6. Upgrade the Wi-Fi
Upgrading the internal Wi-Fi capabilities of a netbook from 802.11g to 802.11n sounds as though it should be easy. In theory, you’d simply buy a miniature wireless card, pop off the back of the netbook, shuffle its components, and start enjoying the increased functionality and speed of the new card. Alas, in reality it isn’t that simple. Just because a Wi-Fi card looks as if it will fit in your netbook, that doesn’t mean the card is compatible with the netbook’s OS/motherboard combination. But even before that, you have to deal with the issue of size. When purchasing a new Wi-Fi card, you need to know whether your netbook can support a full-height or half-height card. Remove the back of the netbook and look for the existing Wi-Fi card. A full-height card is long and rectangular, similar in shape to an SD Card for a camera. A half height card is stubbier and resembles the shape of a CompactFlash card. As for the particular brand of card, there is no hard-and-fast rule for determining what will be compatible with your netbook model. A card that looks perfect on paper may not work with your unit’s configuration. Instead of using trial and error, search the Internet for stories of other people’s successful Wi-Fi upgrades of the same netbook model. It’s the best way of improving the odds that the card you pick will actually work. Once you’ve cleared that hurdle, installing the card is easy. On the Dell Mini 9, for example, remove the netbook’s rear cover. The Wi-Fi card is in the center-right of the system; it’s the card with white and black wires (the antenna) running into it. Gently disconnect those wires, undo the screws, and remove the card from the slot. Insert the new card, reinsert the screws to tighten the card into position, and reconnect the two antenna wires—note, however, that the specific card you buy will dictate whether you should reverse the wires as compared with their positions on the original card. Depending on the size of the card and the configuration of the motherboard, you might have to remove a motherboard standoff to permit a solid fit. If the operating system can’t find the new card on the next boot, install the drivers for the particular Wi-Fi card you bought. You should be able to find the drivers on the company’s Web site; if not, you might have to install drivers from a third-party netbook manufacturer whose product uses the same network card.

7. Overclock the CPU
Overclocking represents the pinnacle of system upgrades that an average user can perform without physically deconstructing the netbook. It’s also among the more dangerous upgrades for netbooks, given that these miniature systems don’t come with the best cooling systems.
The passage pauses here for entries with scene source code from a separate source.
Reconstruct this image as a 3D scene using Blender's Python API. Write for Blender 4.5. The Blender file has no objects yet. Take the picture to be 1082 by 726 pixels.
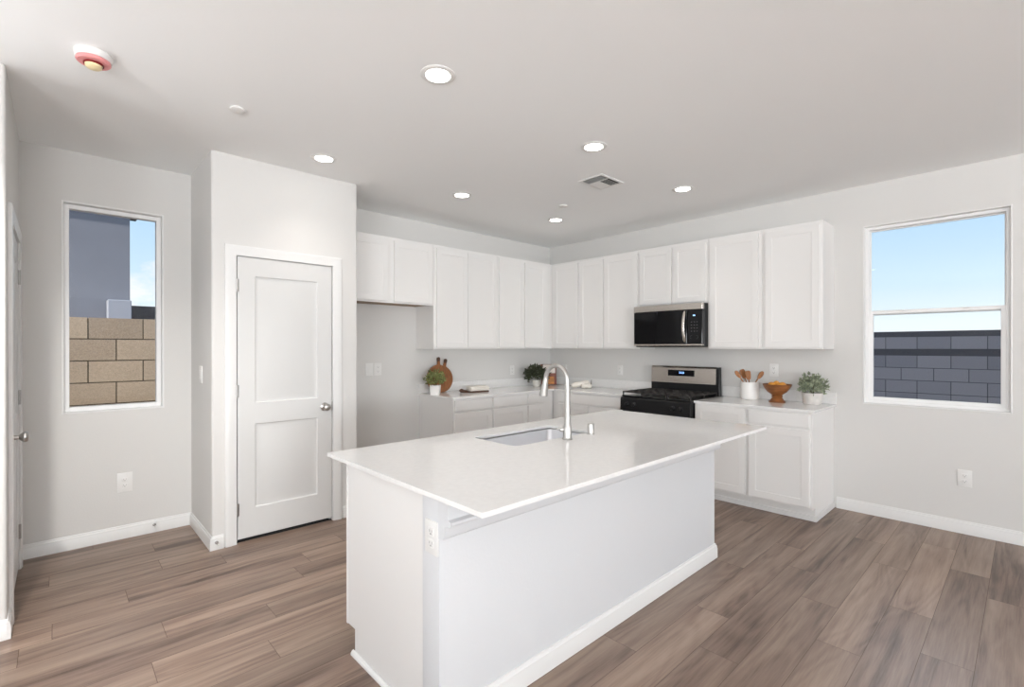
import bpy, bmesh, math, random
from mathutils import Vector, Matrix
random.seed(7)
SC = bpy.context.scene
COL = SC.collection
PI = math.pi
R = math.radians

# ------------------------------------------------------------------ camera
FPX = 512.69; YAW = 0.7541; PITCH = -0.0018; ROLL = -0.0007
CAM = Vector((-4.9276, -4.4824, 1.3915))
fw = Vector((math.sin(YAW), math.cos(YAW), 0)); rt = Vector((math.cos(YAW), -math.sin(YAW), 0)); up = Vector((0, 0, 1))
fw, up = fw*math.cos(PITCH)+up*math.sin(PITCH), up*math.cos(PITCH)-fw*math.sin(PITCH)
rt, up = rt*math.cos(ROLL)+up*math.sin(ROLL), up*math.cos(ROLL)-rt*math.sin(ROLL)
cd = bpy.data.cameras.new('camera'); cam = bpy.data.objects.new('camera', cd); COL.objects.link(cam)
m = Matrix((rt, up, -fw)).transposed().to_4x4(); m.translation = CAM
cam.matrix_world = m
cd.sensor_width = 36; cd.lens = FPX/1082*36; cd.shift_y = 4.745/1082; cd.clip_start = 0.02
SC.camera = cam
SC.view_settings.view_transform = 'Standard'; SC.view_settings.look = 'None'
SC.view_settings.gamma = 1; SC.view_settings.use_curve_mapping = False
SC.view_settings.exposure = 0.20
SC.cycles.max_bounces = 14; SC.cycles.diffuse_bounces = 8; SC.cycles.glossy_bounces = 5
SC.cycles.transparent_max_bounces = 12; SC.cycles.caustics_reflective = False; SC.cycles.caustics_refractive = False
SC.cycles.sample_clamp_indirect = 4

# ------------------------------------------------------------------ sky
W = bpy.data.worlds.new('sky'); SC.world = W; W.use_nodes = True
nt = W.node_tree; nt.nodes.clear()
def N(t, typ, **k):
    n = t.nodes.new(typ)
    for a, b in k.items(): setattr(n, a, b)
    return n
out = N(nt, 'ShaderNodeOutputWorld'); bg = N(nt, 'ShaderNodeBackground'); nt.links.new(bg.outputs[0], out.inputs[0])
tc = N(nt, 'ShaderNodeTexCoord'); sep = N(nt, 'ShaderNodeSeparateXYZ'); nt.links.new(tc.outputs['Generated'], sep.inputs[0])
ramp = N(nt, 'ShaderNodeValToRGB'); nt.links.new(sep.outputs[2], ramp.inputs[0])
cr = ramp.color_ramp; cr.elements[0].position = 0.0; cr.elements[0].color = (.90, .94, .97, 1)
cr.elements[1].position = 0.8; cr.elements[1].color = (.42, .55, .74, 1)
for p_, c_ in ((.04, (.84, .92, .97, 1)), (.10, (.64, .81, .95, 1)), (.17, (.54, .74, .925, 1)), (.30, (.38, .62, .90, 1))):
    e = cr.elements.new(p_); e.color = c_
mp = N(nt, 'ShaderNodeMapping'); mp.inputs['Scale'].default_value = (2.2, 2.2, 4.2); nt.links.new(tc.outputs['Generated'], mp.inputs[0])
nz = N(nt, 'ShaderNodeTexNoise'); nz.inputs['Scale'].default_value = 3.2; nz.inputs['Detail'].default_value = 9; nz.inputs['Roughness'].default_value = .6
nt.links.new(mp.outputs[0], nz.inputs['Vector'])
# cumulus banks stand over the horizon to the north-west, clear sky to the east
az = N(nt, 'ShaderNodeMath', operation='SUBTRACT'); nt.links.new(sep.outputs[1], az.inputs[0]); nt.links.new(sep.outputs[0], az.inputs[1])
azr = N(nt, 'ShaderNodeMapRange'); azr.inputs['From Min'].default_value = .2; azr.inputs['From Max'].default_value = .9
azr.inputs['To Min'].default_value = -.32; azr.inputs['To Max'].default_value = .105; nt.links.new(az.outputs[0], azr.inputs[0])
hz = N(nt, 'ShaderNodeMapRange'); hz.inputs['From Min'].default_value = .05; hz.inputs['From Max'].default_value = .32
hz.inputs['To Min'].default_value = .06; hz.inputs['To Max'].default_value = -.2; nt.links.new(sep.outputs[2], hz.inputs[0])
a1 = N(nt, 'ShaderNodeMath', operation='ADD'); nt.links.new(nz.outputs[0], a1.inputs[0]); nt.links.new(azr.outputs[0], a1.inputs[1])
a2 = N(nt, 'ShaderNodeMath', operation='ADD'); nt.links.new(a1.outputs[0], a2.inputs[0]); nt.links.new(hz.outputs[0], a2.inputs[1])
c2 = N(nt, 'ShaderNodeMapRange'); c2.inputs['From Min'].default_value = .54; c2.inputs['From Max'].default_value = .66; nt.links.new(a2.outputs[0], c2.inputs[0])
mx = N(nt, 'ShaderNodeMix', data_type='RGBA'); nt.links.new(c2.outputs[0], mx.inputs[0]); nt.links.new(ramp.outputs[0], mx.inputs[6]); mx.inputs[7].default_value = (.88, .9, .93, 1)
nt.links.new(mx.outputs[2], bg.inputs[0]); 
zs = N(nt, 'ShaderNodeMapRange'); zs.inputs['From Min'].default_value = .30; zs.inputs['From Max'].default_value = .55
zs.inputs['To Min'].default_value = 1.0; zs.inputs['To Max'].default_value = 1.6    # sky strengthened overhead, above the window views, to add light indoors
nt.links.new(sep.outputs[2], zs.inputs[0]); nt.links.new(zs.outputs[0], bg.inputs[1])

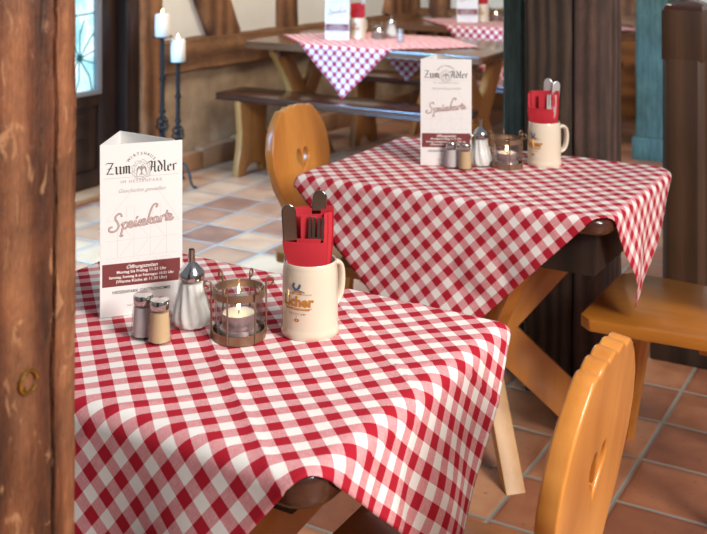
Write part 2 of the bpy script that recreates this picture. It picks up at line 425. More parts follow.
# ------------------------------------------------------------------ posts
def block(name, w_, d_, h_, mat, parent=None, amp=.003, nz=40, groove=None, z0=0, nseg=8):
    """timber with rounded arrises; local x 0..w, y 0..d, z z0..h"""
    loop = []
    r = .008
    for (x0, y0, x1, y1) in ((0, 0, w_, 0), (w_, 0, w_, d_), (w_, d_, 0, d_), (0, d_, 0, 0)):
        L = math.hypot(x1 - x0, y1 - y0); dx, dy = (x1 - x0) / L, (y1 - y0) / L
        pts = [r] + [L * t / nseg for t in range(1, nseg)] + [L - r]
        if groove and (x0, y0) == (w_, 0): pts = sorted(set(pts + [groove - .006, groove - .003, groove, groove + .003, groove + .006]))
        for t in pts: loop.append((x0 + dx * t, y0 + dy * t, dy, -dx, t))
    vs = []; fs = []; m = len(loop)
    for i in range(nz + 1):
        z = z0 + (h_ - z0) * i / nz
        for (x, y, nx_, ny_, t) in loop:
            e = noise.noise(Vector((x * 10, y * 10, z * 2.1))) * amp * .6 + noise.noise(Vector((x * 60, y * 60, z * 22))) * amp * .4
            gx = 0
            if groove and nx_ > .5 and abs(t - groove) < .0035:
                dep = (.010 if abs(t - groove) < .001 else .0) * max(.15, min(1, .8 - .6 * noise.noise(Vector((z * 2.3, 5, 0)))))
                e -= dep
            if groove and nx_ > .5 and abs(t - groove) < .008: gx = .006 * noise.noise(Vector((z * 2.6, 1.7, 0))) + .002 * noise.noise(Vector((z * 14, 1.7, 0)))
            vs.append((x + nx_ * e, y + ny_ * e + gx, z))
    for i in range(nz):
        for k in range(m):
            k2 = (k + 1) % m; fs.append((i * m + k, i * m + k2, (i + 1) * m + k2, (i + 1) * m + k))
    fs += [list(range(m))[::-1], [nz * m + k for k in range(m)]]
    o = MB().add(vs, fs).build(name, mat, parent, smooth=50); return o
# near post: +b face towards the table
p = block('timber_post', .24, .24, 2.6, M['post'], amp=.004, nz=150, groove=.8034 - .60)
p.location = ub(.60, -1.0605); p.rotation_euler = (0, 0, A30)
tag(p, 'rough reddish brown timber post with long crack, nearest at left edge', 'post')
# brass screw eye on it
hk = empty('hook', ub(.765, -.832, .974), A30)
ring = MB().tube([(.014 + 0, .011 * math.cos(a), .011 * math.sin(a)) for a in [2 * PI * k / 20 for k in range(19)]], .0018, 8)
ring.build('eye', M['brass'], hk, smooth=True)
MB().tube([(-.004, 0, 0), (.005, 0, 0), (.014, -.004, -.009)], .002, 8).build('shank', M['brass'], hk, smooth=True)
MB().lathe([(0, 0), (.008, 0), (.0075, .002), (0, .003)], 16).xf(Matrix.Rotation(R(90), 4, 'Y')).build('plate', M['brass'], hk, smooth=True)
tag(hk, 'small brass screw eye in the near timber post', 'hook')

# main post pair behind the second table
# -u face corner px 603 -> second post; first post px 524..574
def post_at(name, corner, w_, d_, h_, mat, label, amp=.003):
    """corner = (+b, -u) corner at floor"""
    p = block(name, w_, d_, h_, mat, amp=amp, nz=50)
    p.location = Vector(corner) - BD * w_; p.rotation_euler = (0, 0, A30)
    return tag(p, label, 'post')
post_at('timber_post', (.735, 3.15, 0), .094, .20, 2.6, M['post_p'], 'reddish grey timber post on right half of the middle pillar', .004)
post_at('timber_post', (.735 - .866 * .096, 3.15 + .5 * .096, 0), .150, .18, 2.6, M['post_d'], 'dark brown swirly grained post on left half of the middle pillar')
o = block('painted_board', .07, .06, 2.6, M['teal'], nz=40, amp=.002); o.location = (.478, 3.43, 0); o.rotation_euler = (0, 0, A30)
tag(o, 'teal painted upright board behind left edge of middle pillar', 'board')
o = block('painted_post', .2, .2, 2.6, M['teal'], nz=40, amp=.002); o.location = (1.70, 6.45, 0); o.rotation_euler = (0, 0, A30)
tag(o, 'teal painted post far behind the brown newel post at right', 'post')
MB().box((-.02, -.02, 0), (.22, .22, .14)).build('foot_block', M['teal'], o, bevel=.015)
# newel
nw = empty('newel_post', Vector((1.131, 3.45, 0)) - BD * .137, A30)
tag(nw, 'low brown newel post with domed cap at right edge', 'newel post')
MB().box((0, 0, .98), (.137, .14, 1.145)).build('head', M['newel'], nw, bevel=.006)
ch = .018
MB().prism([(ch, 0), (.137 - ch, 0), (.137, ch), (.137, .14 - ch), (.137 - ch, .14), (ch, .14), (0, .14 - ch), (0, ch)], .10, .985).build('shaft', M['newel'], nw, bevel=.003)
MB().box((-.03, -.03, 0), (.17, .17, .10)).build('plinth', M['dark_y'], nw, bevel=.008)
cp = MB()
vs = []; fs = []
for i in range(7):
    a = i / 6 * PI / 2; k = math.cos(a) * .9 + .1; z = 1.145 + .03 * math.sin(a)
    h = .062 * k; vs += [(.0685 - h, .07 - h, z), (.0685 + h, .07 - h, z), (.0685 + h, .07 + h, z), (.0685 - h, .07 + h, z)]
for i in range(6):
    for k in range(4): fs.append((i * 4 + k, i * 4 + (k + 1) % 4, i * 4 + 4 + (k + 1) % 4, i * 4 + 4 + k))
fs += [(3, 2, 1, 0), (24, 25, 26, 27)]
cp.add(vs, fs).build('cap', M['dark'], nw, smooth=50)
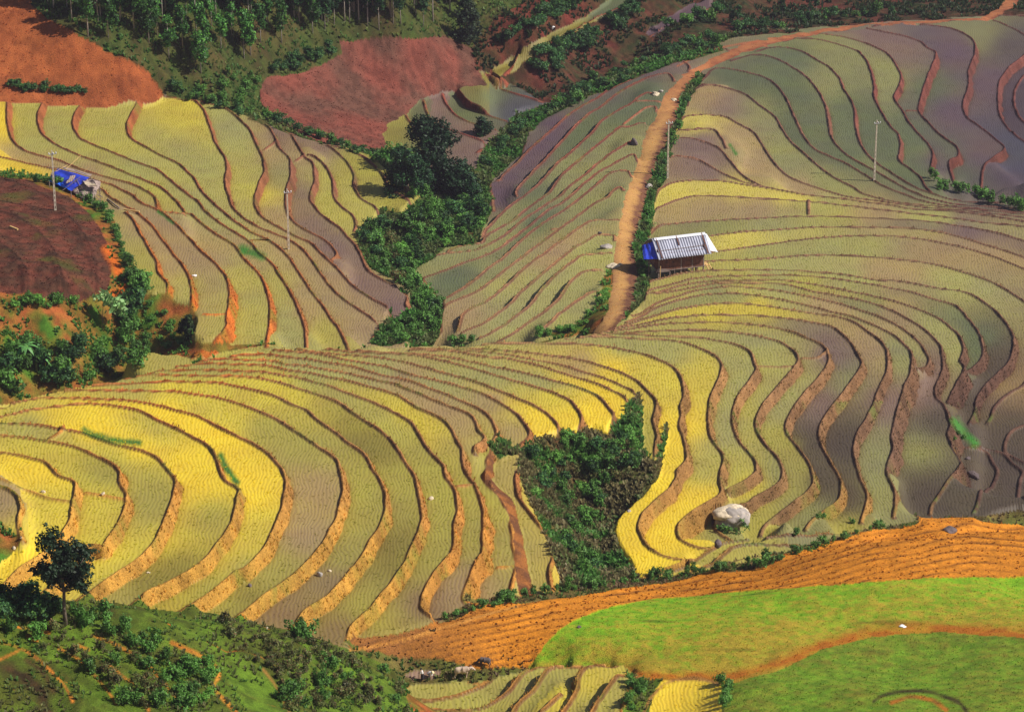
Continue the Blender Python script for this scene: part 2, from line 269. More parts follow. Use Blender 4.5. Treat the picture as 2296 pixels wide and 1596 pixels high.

In the case of the Dell Mini 9, the passive cooler protecting the processor from thermal overload is no match for frequency tweaking, and it’s probably for the best that we couldn’t find a way to overclock this tiny PC. Other netbooks are a bit more flexible in this regard. Owners of Dell Mini 10 netbooks can rev up their CPU through the SetFSB utility. Users of earlier Asus Eee PC models can pick up the Eeectl utility, which permits them to alter the front side bus within Windows and, consequently, up the speed of the processor. If you have an MSI Wind and you want to update its BIOS, you’ll discover that MSI officially supports your over clocking habit. Still, these waters demand careful navigation (or strict avoidance) lest you wreck your netbook and condemn it to an inglorious end.